◆ **Recorded data**

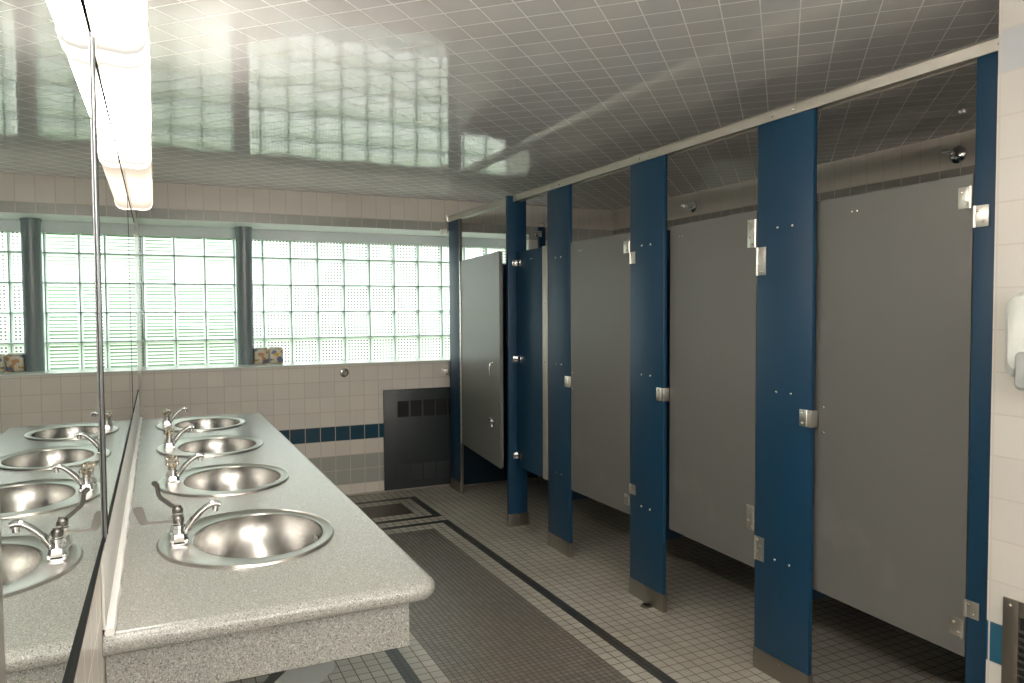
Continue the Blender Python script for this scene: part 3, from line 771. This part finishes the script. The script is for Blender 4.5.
# ------------------------------------------------------------------ outside, seen blurred through the blocks
t = NT('lawn_grass'); c = t.mix(t.noise(3, 4), (.22, .28, .17), (.34, .40, .26)); MG = t.bsdf(c, .9)
lawn = tag(obj('lawn', MB().box(-40, 60, 6.6, 90, -.32, -.22), MG, smooth=False, loc=(0, 6.6, -.22)), 'green lawn outside, seen through the glass blocks', 'lawn', kind='stuff')

# ------------------------------------------------------------------ daylight
w = bpy.data.worlds.new('sky'); SC.world = w; w.use_nodes = True
nt = w.node_tree; bg = nt.nodes['Background']; bg.inputs[0].default_value = (.97, 1.0, 1.0, 1); bg.inputs[1].default_value = 4.6
pl = bpy.data.lights.new('window_portal', 'AREA'); pl.shape = 'RECTANGLE'; pl.size = 2.95; pl.size_y = .95; pl.cycles.is_portal = True
po = bpy.data.objects.new('window_portal', pl); COL.objects.link(po); po.location = (1.4, YG+.10, 1.52); po.rotation_euler = (math.radians(-90), 0, 0)

# ------------------------------------------------------------------ camera
cam = bpy.data.cameras.new('camera'); co = bpy.data.objects.new('camera', cam); COL.objects.link(co)
yaw, pitch, roll, fpx = 4.40507953e-01, -4.00458934e-02, -5.21644164e-03, 754.735
fw = Vector((math.sin(yaw)*math.cos(pitch), math.cos(yaw)*math.cos(pitch), math.sin(pitch)))
rt = Vector((math.cos(yaw), -math.sin(yaw), 0)); up = rt.cross(fw)
r2 = rt*math.cos(roll)+up*math.sin(roll); u2 = -rt*math.sin(roll)+up*math.cos(roll)
co.matrix_world = Matrix(((r2.x, u2.x, -fw.x, 0), (r2.y, u2.y, -fw.y, 0), (r2.z, u2.z, -fw.z, 1.43), (0, 0, 0, 1)))
cam.sensor_fit = 'HORIZONTAL'; cam.sensor_width = 36; cam.lens = fpx/1024*36; cam.clip_start = .02; cam.clip_end = 200
SC.camera = co
for o in COL.objects:
    if '_w' in o: del o['_w']

vs_ = SC.view_settings; vs_.view_transform = 'Standard'; vs_.look = 'None'; vs_.exposure = 0.88; vs_.gamma = 1.0; vs_.use_curve_mapping = False
cy = SC.cycles
cy.max_bounces = 12; cy.diffuse_bounces = 6; cy.glossy_bounces = 6; cy.transmission_bounces = 6; cy.transparent_max_bounces = 12
cy.caustics_reflective = True; cy.sample_clamp_indirect = 6; cy.use_denoising = True
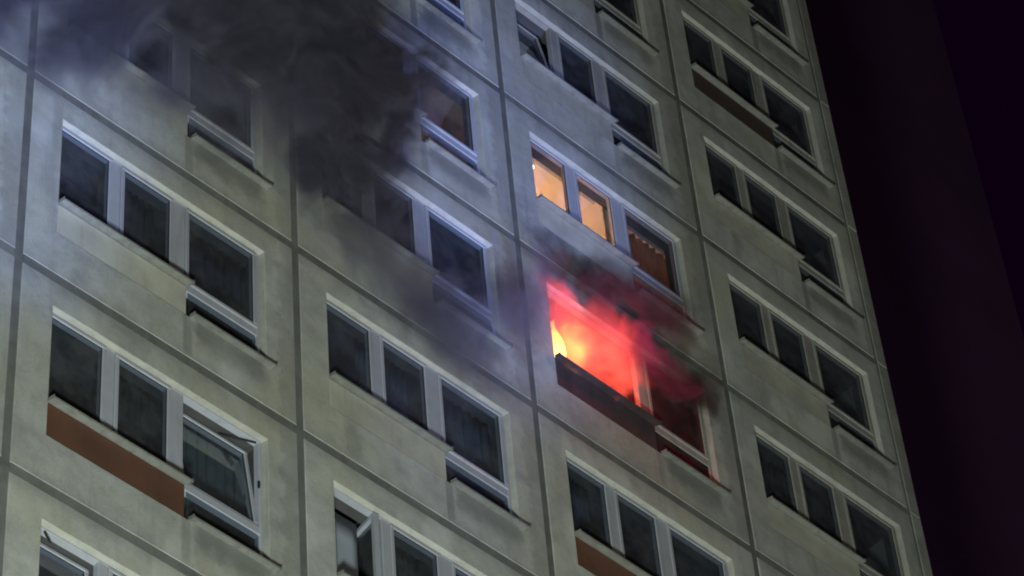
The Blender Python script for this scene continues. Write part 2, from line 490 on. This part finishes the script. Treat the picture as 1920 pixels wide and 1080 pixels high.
link('back_wall', MB().box(-4*W, XR-0.21, DEPTH-0.25, DEPTH, 0, TOP).mesh('back_wall', M['core']), block)
link('core_wall', MB().box(-4*W, XR-0.21, 3.95, 4.15, 0, TOP).mesh('core_wall', M['core']), block)
link('roof', MB().box(-4*W-0.25, XR+0.05, 0.0, DEPTH, TOP+0.01, TOP+0.3).mesh('roof', M['core']), block)

# ------------------------------------------------------------------ the dark tower behind, right
def far_tower():
    t = empty('dark_tower', (20, 8, 0))
    tag(t, 'unlit dark tower block standing behind the burning one at the right', 'tower block')
    wm = plain('night_tint_render', (0.060, 0.013, 0.066), 0.95, 0.15, 0.8)  # purple cast of the night put into the wall colour
    x0, x1 = -6.0, 11.82
    for k in range(27):
        z = k*2.8
        link('wall_band', MB().box(x0, x1, 0, 14, z, z+2.8).mesh('wall_band', wm), t)
    link('roof', MB().box(x0-0.1, x1+0.1, -0.1, 14.1, 27*2.8+0.002, 27*2.8+0.4).mesh('roof', wm), t)
far_tower()

# ------------------------------------------------------------------ curtains and blinds hanging behind the panes
CUR = {}
def curtain(i, j, x0, x1, col, label, y=0.40, ztop=2.56, zbot=1.0, folds=9, amp=0.022, name='curtain', cat='curtain'):
    key = col
    if key not in CUR:
        m_ = CUR[key] = plain(name+'_cloth', col, 0.95, 0.12, 3.0)
        t_ = m_.node_tree; out = [n for n in t_.nodes if n.type == 'OUTPUT_MATERIAL'][0]
        pb = [n for n in t_.nodes if n.type == 'BSDF_PRINCIPLED'][0]
        tl = t_.nodes.new('ShaderNodeBsdfTranslucent'); tl.inputs[0].default_value = c4(tuple(min(1, c*1.6) for c in col))
        mx = t_.nodes.new('ShaderNodeMixShader'); mx.inputs[0].default_value = 0.45
        t_.links.new(pb.outputs[0], mx.inputs[1]); t_.links.new(tl.outputs[0], mx.inputs[2]); t_.links.new(mx.outputs[0], out.inputs[0])
    rng = random.Random(int(i*31+j*7+x0*100))
    mb = MB(); n = folds*8; rows = 5
    ph = [rng.uniform(0, 6.28) for _ in range(3)]
    for r in range(rows+1):
        z = zbot+(ztop-zbot)*r/rows
        for k in range(n+1):
            u = k/n
            a = amp*(1.25-0.5*r/rows)
            yy = a*math.sin(u*folds*6.283+ph[0]+0.5*math.sin(u*9+ph[1])) + 0.3*a*math.sin(u*folds*15+ph[2])
            mb.v.append((x0+(x1-x0)*u, yy, z))
    for r in range(rows):
        for k in range(n):
            b = r*(n+1)+k; mb.f.append((b, b+1, b+n+2, b+n+1))
    o = link(name, mb.mesh(name, CUR[key], True), None, (i*W, TH+y-0.26, Z0+j*H))
    sm = o.modifiers.new('thickness', 'SOLIDIFY'); sm.thickness = 0.004
    tag(o, label, cat)

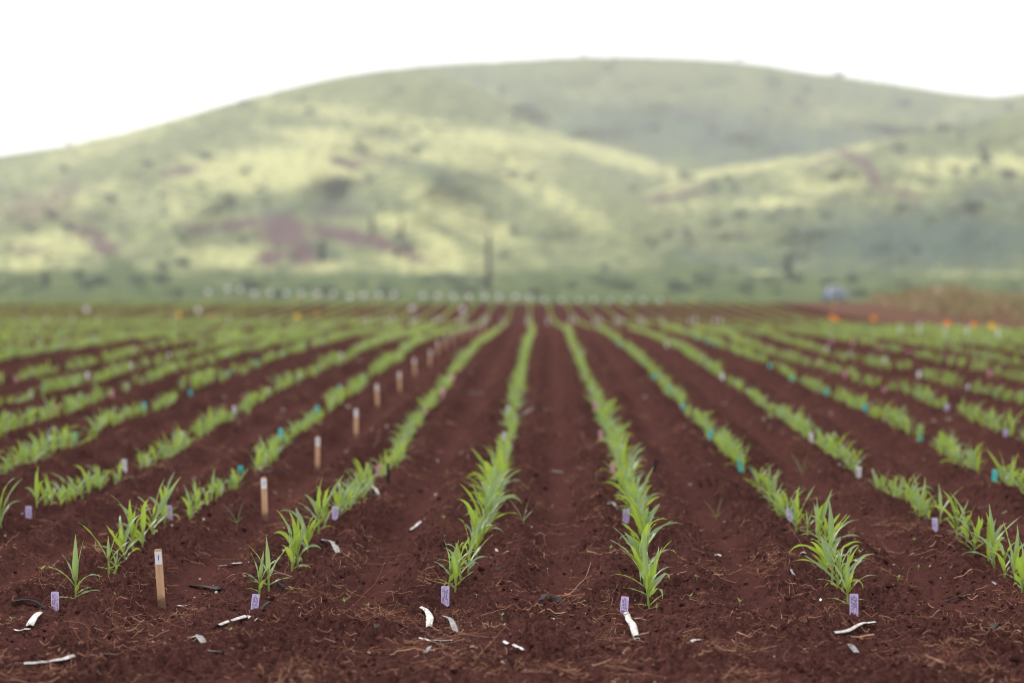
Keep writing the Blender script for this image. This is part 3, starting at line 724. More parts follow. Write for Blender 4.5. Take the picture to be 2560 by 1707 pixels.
strip('film_scrap', [(1108,1540),(1126,1556),(1141,1579)], .022, 'grey', 'twisted dark grey tape beside the curved white tape piece', CT, .015)
strip(DT, [(1049,1597),(1090,1602),(1132,1609)], .011, 'white', 'thin white strip lying below the curved white tape piece', CT)
strip(DT, [(1260,1617),(1290,1628),(1309,1643)], .014, 'white', 'slanting white strip near the bottom edge, right of the middle row', CT)
strip('film_scrap', [(1349,1506),(1370,1497),(1399,1500),(1395,1508)], .024, 'black', 'curled dark film piece in the bare track between two rows', CT, .02)
strip(DT, [(1564,1532),(1571,1560),(1580,1580),(1593,1598)], .024, 'white', 'white tape piece hanging down from the pink row purple tag', CT, .015, .8)
strip(DT, [(1025,1325),(1052,1307)], .014, 'white', 'small white strip in the soil left of the middle row', CT)
strip('film_scrap', [(1060,1637),(1076,1619)], .014, 'grey', 'small grey scrap under the thin white strip', CT)
strip(DT, [(2084,1593),(2113,1597),(2150,1572),(2186,1560)], .020, 'white', 'bent white tape piece below the rightmost near purple tag', CT, .008, .8, .007)
strip(DT, [(1722,1605),(1749,1602)], .016, 'white', 'small white chip right of the white tape at the pink row', CT)
strip('film_scrap', [(2110,1617),(2126,1624),(2142,1635)], .024, 'grey', 'crumpled grey white scrap below the bent white tape piece', CT, .02)
strip(DT, [(1998,1390),(2016,1385)], .026, 'white', 'white chip left of the front seedlings of the right teal row', CT, .01)
strip('husk_chip', [(2128,1404),(2150,1397)], .024, 'tan', 'tan husk chip right of the front seedlings of right teal row', CT, .01)
strip(DT, [(1786,1385),(1804,1394)], .018, 'white', 'torn white bit between the pink row and the teal row', CT, .008)
strip(DT, [(1969,1429),(1980,1441),(1991,1450)], .010, 'grey', 'thin slanting grey strip left of the right teal row', CT)
strip('film_scrap', [(2366,1506),(2390,1502),(2413,1498)], .018, 'black', 'dark curled scrap with a pale edge on the right side', CT, .012)
strip('film_scrap', [(2475,1588),(2490,1580),(2504,1580)], .022, 'black', 'dark scrap standing up in the bottom right soil', CT, .02)
strip(DT, [(2432,1268),(2490,1271)], .011, 'grey', 'thin pale strip on the soil behind the right white-tagged row', CT)
strip('film_scrap', [(2482,1456),(2492,1466)], .012, 'grey', 'tiny grey scrap beside the right edge seedlings', CT)
strip(DT, [(637,1200),(665,1189),(690,1190),(720,1197)], .014, 'grey', 'pale arched tape piece behind stake 2', CT, .03)
strip(DT, [(920,1213),(935,1226),(950,1240)], .012, 'white', 'slanting white stick beside the first pink tag of stake side row', CT, .01)
strip('film_scrap', [(887,1246),(920,1240),(958,1240)], .020, 'black', 'black film strip under the slanting white stick', CT, .01)
strip('film_scrap', [(805,1363),(832,1366),(846,1390)], .026, 'grey', 'bent black and white scrap right of the stake side row', CT, .015)
strip(DT, [(1743,1181),(1778,1167)], .014, 'white', 'white strip between the pink row and the first teal tag', CT)
strip(DT, [(1367,1173),(1390,1181),(1411,1183)], .012, 'grey', 'thin grey strip in the track right of the middle row', CT)
strip('film_scrap', [(1514,1262),(1530,1260),(1541,1270)], .016, 'grey', 'dull grey curled scrap left of the pink row', CT, .01)
strip(DT, [(2096,1166),(2120,1168)], .013, 'white', 'white strip lying left of the first right white tag', CT)
strip(DT, [(2105,1176),(2134,1178)], .011, 'grey', 'grey strip lying just below the white strip by the white tag', CT)
strip(DT, [(1170,984),(1214,981)], .020, 'grey', 'long grey strip lying between stake side row and middle row', CT)
strip(DT, [(1307,1039),(1334,1024)], .018, 'grey', 'slanting pale strip right of the middle row at mid distance', CT)
strip(DT, [(2357,1056),(2381,1044)], .024, 'white', 'white tape piece near the outer purple tag on the right', CT, .01)
strip(DT, [(122,1068),(142,1068)], .022, 'grey', 'grey scrap above the first teal tag of the left teal row', CT)
strip(DT, [(212,1100),(228,1092)], .02, 'grey', 'grey scrap right of the first teal tag on the left', CT)
for px0, px1, ya, yb, lab in ((970,970,1210,1157,'black plastic strip standing upright beside the stake side row'),(1634,1640,1180,1144,'black film piece standing upright right of the pink row')):
    x, y = hit(px0, ya); hgt = (ya-yb)/F*y
    m = MB(); rings = []
    for i in range(7):
        t = i/6; zz = -.02+t*(hgt+.02); w = .011*(1-.25*t); ox = (px1-px0)/F*y*t
        rings.append([(ox-w,.003,zz),(ox,-.004,zz),(ox+w,.002,zz),(ox,.006,zz)])
    m.loft(rings, 0, True); o = m.build('film_scrap', M['tape_black'], None, False, (x,y,g1(x,y))); tag(o, lab, CT, 'plastic scraps littering the soil')
BITS = [(1612,1001),(1789,986),(1811,1010),(2042,1032),(2077,1035),(1909,1054),(1721,967),(1362,1026),(707,1026),(607,989),(966,1068),(1053,930),(1590,1124),(1726,1213),(2488,1226),(1154,1134),(500,1450),(541,1488),(197,1243),(13,1345),(510,1300),(1063,1299),(430,1314),(950,930),(560,993),(1450,965),(1600,870),(1690,930),(2040,985),(2300,1300)]
sol = []
for i in range(3):
    m = MB(); rb = random.Random(i); rings = []
    for zz, rr in ((-.004,.7),(.003,1.),(.008,.55)):
        rings.append([(rr*.011*math.cos(2*math.pi*j/7)*rb.uniform(.7,1.4), rr*.008*math.sin(2*math.pi*j/7)*rb.uniform(.7,1.3), zz) for j in range(7)])
    m.loft(rings, 0, True); sol.append(m.mesh('plastic_bit', M['tape_white'], True))
for i, (px, py) in enumerate(BITS):
    x, y = hit(px, py); o = mobj('plastic_bit', sol[i%3], None, (x,y,g1(x,y)+.003)); o.rotation_euler.z = rgt.random()*6; s_ = rgt.uniform(.8,1.3)*(1.35 if y > 14 else .75); o.scale = (s_,s_,s_)
    tag(o, 'tiny white plastic bit lying loose on the red soil', 'plastic bit', 'tiny white plastic bits on the soil')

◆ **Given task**
Repeat the listing above from its first line through the line that contains "blocks', 'lawn', kind='stuff')", both included, and nothing more. Drop the pictures.

◆ **Worked answer**
Continue the Blender Python script for this scene: part 3, from line 771. This part finishes the script. The script is for Blender 4.5.
# ------------------------------------------------------------------ outside, seen blurred through the blocks
t = NT('lawn_grass'); c = t.mix(t.noise(3, 4), (.22, .28, .17), (.34, .40, .26)); MG = t.bsdf(c, .9)
lawn = tag(obj('lawn', MB().box(-40, 60, 6.6, 90, -.32, -.22), MG, smooth=False, loc=(0, 6.6, -.22)), 'green lawn outside, seen through the glass blocks', 'lawn', kind='stuff')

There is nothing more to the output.